--- BEGIN DATA ENTRIES ---

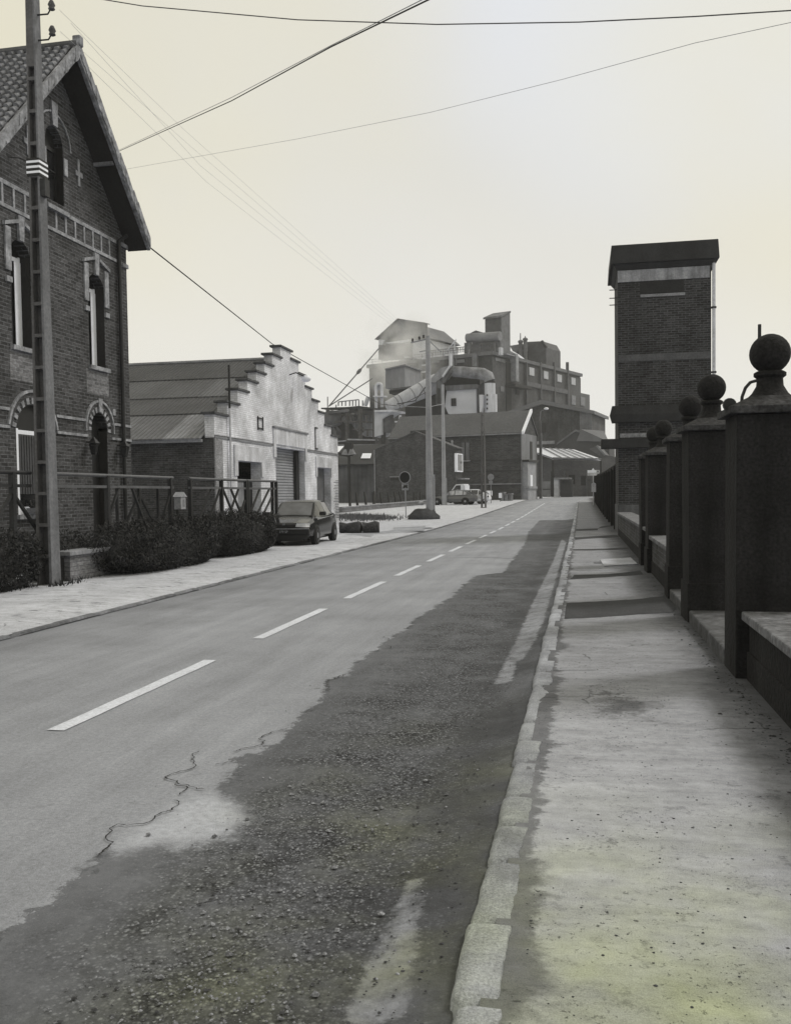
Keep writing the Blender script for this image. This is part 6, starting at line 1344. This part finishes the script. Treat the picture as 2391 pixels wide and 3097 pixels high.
# lamp cluster
tl=empty('lamp_cluster',VF.w((VF.hx(1055,1500,100)[0],100,gz(95))),'dark post carrying two pale cone lamps above the low outbuilding','lamp post',rz=F9.a); FL=Frame(tl.location,VA)
P=lambda x,y:(lambda a:(a[0],0,a[1]))(FL.hx(*cy(x,y)))
MB().bar(P(480,1160),P(485,900),1.0,.4).build('post',M_black,tl); a=P(210,1105);b_=P(490,1150); MB().bar(a,b_,.3,.4).build('arm',M_black,tl)
for x,y in ((420,985),(545,985)): a=P(x+(20 if x<480 else -20),y); b_=P(x,1140); MB().tube([a,b_],[.1,.5],12).build('cone_lamp',M_stone2,tl,smooth=60)
MB().tube([P(485,1150),(P(485,1150)[0],0,0)],.18,8).build('lower_post',M_black,tl)

# steam drifting from the factory roof
sm=bpy.data.materials.new('steam'); sm.use_nodes=True; nt2=sm.node_tree; nt2.nodes.clear(); oo=nt2.nodes.new('ShaderNodeOutputMaterial'); pv=nt2.nodes.new('ShaderNodeVolumePrincipled'); pv.inputs['Color'].default_value=(1,1,1,1); pv.inputs['Anisotropy'].default_value=.7
tcc=nt2.nodes.new('ShaderNodeTexCoord'); dn=nnoise(nt2,tcc.outputs['Object'],.16,4,.6,lo=.42,hi=.68,a=0,b=1); ln_=nt2.nodes.new('ShaderNodeVectorMath'); ln_.operation='LENGTH'; mp=nt2.nodes.new('ShaderNodeMapping'); mp.inputs['Scale'].default_value=(1/10.,1/6.,1/11.); nt2.links.new(tcc.outputs['Object'],mp.inputs[0]); nt2.links.new(mp.outputs[0],ln_.inputs[0])
fo=nt2.nodes.new('ShaderNodeMapRange'); nt2.links.new(ln_.outputs['Value'],fo.inputs[0])
for i,x in enumerate((.3,1.,1,0)): fo.inputs[i+1].default_value=x
nt2.links.new(mul(nt2,dn,fo.outputs[0],.36),pv.inputs['Density']); nt2.links.new(pv.outputs[0],oo.inputs['Volume'])
mb=MB().ball((0,0,0),1,20); mb.v=[(p[0]*10,p[1]*6,p[2]*11) for p in mb.v]; o=mb.build('steam',sm); stuff(o); tag(o,'white steam drifting across the factory roof shed','steam'); o.location=VF.w((VF.hx(1205,1080,172)[0],172,VF.hx(1205,1080,172)[1]))

# thin haze over the whole street
hz_=bpy.data.materials.new('haze'); hz_.use_nodes=True; hn=hz_.node_tree; hn.nodes.clear(); ho=hn.nodes.new('ShaderNodeOutputMaterial'); hp=hn.nodes.new('ShaderNodeVolumePrincipled'); hp.inputs['Color'].default_value=(.93,.93,.92,1); hp.inputs['Density'].default_value=.0004; hn.links.new(hp.outputs[0],ho.inputs['Volume'])
stuff(tag(MB().box(-130,90,-12,260,-1.2,42).build('haze',hz_),'thin pale haze lying over the whole street and factory','haze'))
# ============================================================ WIRES
def wire(pts,r,lb,mat=M_cable,sag=0,n=24,name='overhead_wire',grp='overhead wires'):
    P=[]
    for a,b in zip(pts,pts[1:]):
        for i in range(n): f=i/n; p=Vector(a).lerp(Vector(b),f); p.z-=sag*4*f*(1-f); P.append(p)
    P.append(Vector(pts[-1])); return tag(MB().tube(P,r,5).build(name,mat),lb,'wire',grp)
def at(u,v,D): x,z=VF.hx(u,v,D); p=VF.w((x,D,0)); return Vector((p.x,p.y,z))
bolt=HF.w((23.8,-.5,8.65))
wire([at(437,735,23.6),at(823,1040,42),at(1150,1222,62),at(1205,1228,60),pa+Vector((-.1,0,at(1300,1222,58.5).z-pa.z))],.022,'thick dark cable from the house eave down to the nearer concrete pole')
wire([at(1200,1222,59.5),at(1255,1212,59),pa+Vector((-.2,0,at(1300,1210,58.5).z-pa.z))],.035,'thick cable splice close to the nearer concrete pole')
wire([at(1200,1228,59.5),at(1290,1232,58.5),at(1338,1222,84)],.02,'sagging pale cable passing the nearer concrete pole',M_cablef)
wire([at(350,462,22),at(700,305,14),at(1000,142,10),at(1310,-8,8)],.008,'dark cable rising from the house gable to the top of the picture',M_cable,.0)
wire([at(352,458,22),at(700,295,14.5),at(1000,138,10.5),at(1290,-8,8.5)],.005,'thin wire running just beside the dark gable cable',M_cablef,.0)
wire([at(200,-20,9),at(430,18,9),at(900,60,9),at(1320,74,9),at(1750,67,9),at(2100,50,9),at(2450,28,9)],.006,'brownish wire crossing the whole top of the picture',M_rust)
wire([at(380,512,22),at(900,420,18),at(1300,340,15),at(1700,240,13),at(2100,130,11.5),at(2450,55,10.5)],.0035,'faint thin wire slanting across the middle of the sky',M_cablef)
ip=Vector((-9.0,15.42,10.8))
for i,(u,v) in enumerate(((180,30),(182,95),(215,70),(215,150))):
    wire([at(u,v,16.5),at(560+i*22,395+i*52,28),at(1296,1050+i*7,58)],.0035,['topmost','second','third','lowest'][i]+' of the faint wires from the dark pole insulators to the concrete pole',M_cablef,0)
wire([at(80,275,16),at(40,370,15.5),at(-30,480,15)],.03,'thick dark cable looping past the roof at the far left')
wire([at(-20,470,15.5),at(60,478,16),at(110,500,16.2)],.014,'short dark cable reaching the striped strap from the left')
wire([at(150,512,16.5),at(190,540,20),at(230,575,21.5),at(300,620,22.6),at(316,680,23)],.012,'dark cable from the striped strap draped along the gable wall')
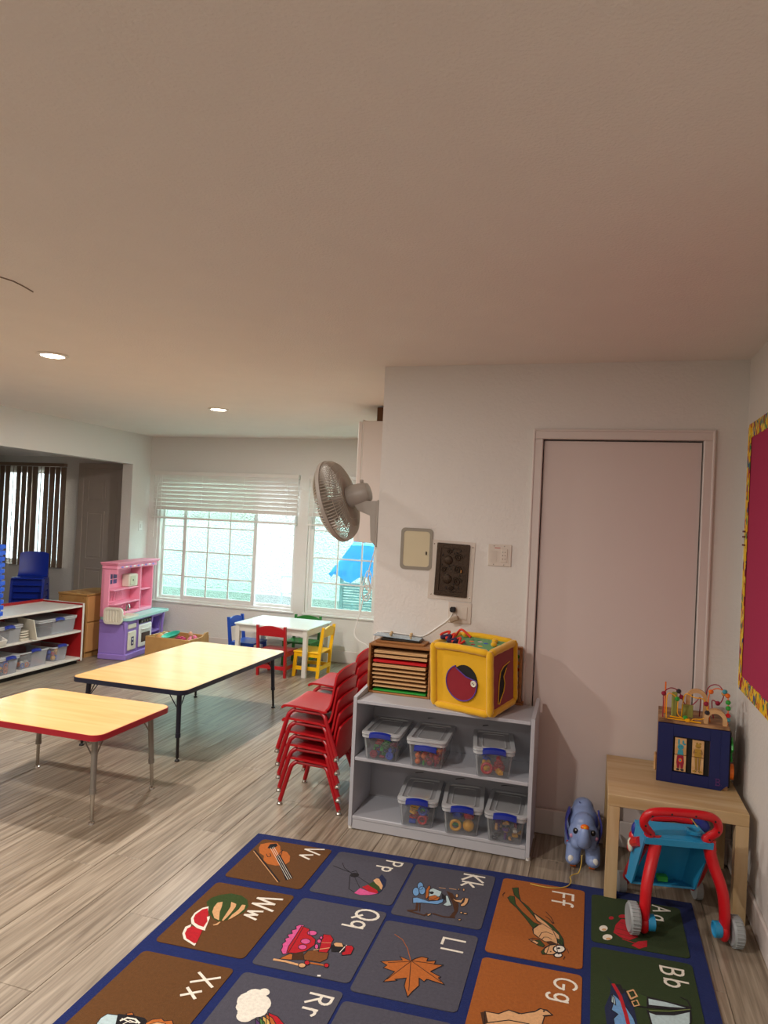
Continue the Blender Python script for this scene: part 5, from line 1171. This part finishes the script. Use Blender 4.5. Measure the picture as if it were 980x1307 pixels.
draw((0, 1), 'watermelon_picture', [('g', 'p', 'w', [(255, 120), (330, 60), (450, 20), (600, 3), (740, 30), (825, 90), (838, 180), (780, 260), (660, 320), (540, 372), (425, 388), (350, 355), (290, 270)]),
    ('t', 'p', 'w', [(410, 130), (480, 120), (470, 180), (440, 260), (430, 375), (365, 345), (335, 260), (360, 190)]), ('t', 'p', 'w', [(600, 120), (670, 150), (660, 190), (600, 270), (545, 330), (490, 382), (470, 375), (540, 270), (590, 190)]),
    ('t', 'p', 'w', [(750, 160), (800, 165), (780, 220), (700, 290), (600, 350), (555, 368), (610, 300), (700, 230)]), ('t', 'p', 'w', [(345, 440), (390, 425), (440, 395), (450, 402), (410, 440), (355, 448)]),
    ('w', 'p', 'w', [(285, 185), (200, 205), (90, 275), (40, 350), (45, 420), (130, 490), (235, 520), (242, 490), (300, 350), (300, 320), (270, 330)]), ('r', 'p', 'w', [(275, 210), (200, 225), (100, 300), (75, 350), (90, 410), (150, 450), (215, 470), (270, 390), (262, 340), (280, 300)]),
    ('w', 'p', 'w', [(45, 432), (-40, 470), (-80, 560), (-60, 640), (90, 735), (110, 700), (0, 610), (30, 480)]), ('r', 'p', 'w', [(60, 460), (-10, 490), (-45, 560), (-25, 630), (85, 700), (120, 690), (200, 515), (120, 485)])])
draw((1, 0), 'parachute_picture', [('k', 'l', '4', [(707, 187), (772, 212)], .003), ('k', 'l', '4', [(740, 176), (748, 195), (776, 216)], .003), ('k', 'c', '4', (785, 221, 16, 8)), ('k', 'l', '4', [(768, 222), (764, 272), (790, 288)], .0022), ('k', 'l', '4', [(785, 228), (808, 276)], .0022), ('k', 'l', '4', [(796, 226), (850, 262)], .0022), ('k', 'l', '4', [(775, 210), (790, 205), (802, 222)], .0022),
    ('v', 'p', '4', [(872, 234), (886, 218), (902, 240), (898, 262), (884, 280), (870, 292)]), ('t', 'p', '4', [(854, 241), (866, 234), (876, 236), (889, 262), (884, 276), (870, 262)]), ('g', 'p', '4', [(836, 256), (854, 246), (876, 264), (882, 280), (862, 282)]), ('r', 'p', '4', [(812, 266), (834, 258), (868, 278), (872, 288), (850, 290)]), ('p', 'p', '4', [(784, 288), (806, 270), (840, 284), (868, 290), (842, 295), (805, 295)])])
draw((1, 1), 'queen_picture', [('p', 'p', 'q', [(290, 90), (340, 100), (250, 260), (150, 420), (95, 425), (75, 380), (95, 340), (90, 310), (130, 280), (120, 250), (165, 235), (150, 205), (205, 190), (195, 155), (250, 140), (245, 110)]), ('r', 'p', 'q', [(310, 105), (400, 140), (400, 200), (470, 260), (460, 320), (360, 390), (240, 415), (140, 410), (160, 340), (240, 220)]),
    ('p', 'c', 'q', (430, 185, 55, 28)), ('p', 'c', 'q', (355, 280, 55, 30)), ('p', 'c', 'q', (320, 345, 48, 28)), ('n', 'p', 'q', [(380, 390), (450, 380), (620, 410), (600, 480), (520, 520), (340, 490), (330, 440)]), ('d', 'p', 'q', [(210, 420), (330, 400), (340, 490), (200, 490)]), ('o', 'p', 'q', [(90, 460), (180, 420), (210, 430), (200, 490), (60, 480)]),
    ('r', 'p', 'q', [(560, 200), (640, 210), (675, 260), (650, 300), (640, 350), (600, 410), (500, 400), (530, 300)]), ('p', 'c', 'q', (480, 340, 22, 28)), ('p', 'c', 'q', (510, 280, 24, 22)), ('p', 'c', 'q', (535, 240, 20, 16)), ('t', 'l', 'q', [(540, 295), (650, 300)], .002), ('t', 'l', 'q', [(450, 380), (625, 355)], .004),
    ('k', 'p', 'q', [(640, 330), (700, 310), (800, 320), (800, 400), (650, 400)]), ('t', 'p', 'q', [(670, 310), (700, 292), (770, 300), (790, 345), (730, 345), (690, 340)]), ('r', 'p', 'q', [(810, 330), (880, 330), (905, 360), (870, 430), (770, 440), (765, 410), (800, 395)]), ('w', 'l', 'q', [(820, 325), (745, 405)], .003), ('t', 'l', 'q', [(0, 488), (130, 510), (270, 548)], .010), ('o', 'l', 'q', [(400, 525), (560, 552)], .008), ('t', 'c', 'q', (315, 555, 42, 26)), ('r', 'c', 'q', (372, 525, 30, 26)), ('r', 'c', 'q', (592, 555, 28, 24))])
draw((2, 0), 'kite_picture', [('b', 'c', 'k', (235, 185, 34, 42)), ('b', 'c', 'k', (185, 250, 38, 48)), ('b', 'c', 'k', (255, 235, 38, 46)), ('b', 'p', 'k', [(150, 320), (200, 315), (330, 360), (440, 350), (500, 330), (490, 370), (430, 395), (250, 375), (150, 380)]), ('o', 'p', 'k', [(290, 320), (300, 230), (330, 180), (350, 190), (330, 300), (310, 330)]), ('l', 'p', 'k', [(330, 230), (380, 210), (480, 250), (460, 300), (380, 340), (330, 320)]), ('k', 'c', 'k', (365, 262, 24, 16)), ('o', 'p', 'k', [(320, 310), (400, 290), (460, 320), (430, 350), (330, 345)]),
    ('l', 'p', 'k', [(520, 290), (550, 300), (575, 370), (590, 405), (540, 415), (490, 400), (530, 370)]), ('k', 'p', 'k', [(480, 270), (520, 300), (515, 345), (480, 330)]), ('d', 'p', 'k', [(530, 240), (600, 270), (640, 330), (670, 400), (660, 470), (620, 540), (560, 540), (620, 470), (600, 380), (570, 320)]), ('d', 'l', 'k', [(200, 380), (190, 460), (95, 465)], .010), ('d', 'l', 'k', [(110, 470), (280, 520), (310, 500)], .008), ('d', 'l', 'k', [(380, 500), (500, 535), (620, 545)], .008), ('d', 'l', 'k', [(230, 385), (225, 470)], .005),
    ('t', 'p', 'k', [(590, 320), (640, 345), (700, 345), (720, 320), (730, 330), (700, 380), (630, 360)]), ('t', 'p', 'k', [(740, 320), (785, 330), (770, 380), (740, 410), (700, 420), (690, 400), (730, 370)]), ('t', 'c', 'k', (650, 298, 15, 20)), ('t', 'l', 'k', [(450, 205), (520, 215)], .003), ('t', 'l', 'k', [(565, 215), (640, 225)], .003), ('t', 'c', 'k', (728, 230, 12, 14)), ('t', 'c', 'k', (672, 225, 10, 8)), ('t', 'p', 'k', [(310, 515), (360, 495), (355, 510), (320, 530)]), ('t', 'c', 'k', (700, 490, 14, 10)), ('t', 'c', 'k', (745, 500, 22, 9)), ('t', 'c', 'k', (680, 570, 16, 8))])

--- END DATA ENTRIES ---

PROBLEM STATEMENT ▸
Of the lines in the material, how many include "script"? Respond with the number alone.

EXERCISE SOLUTION ▸
2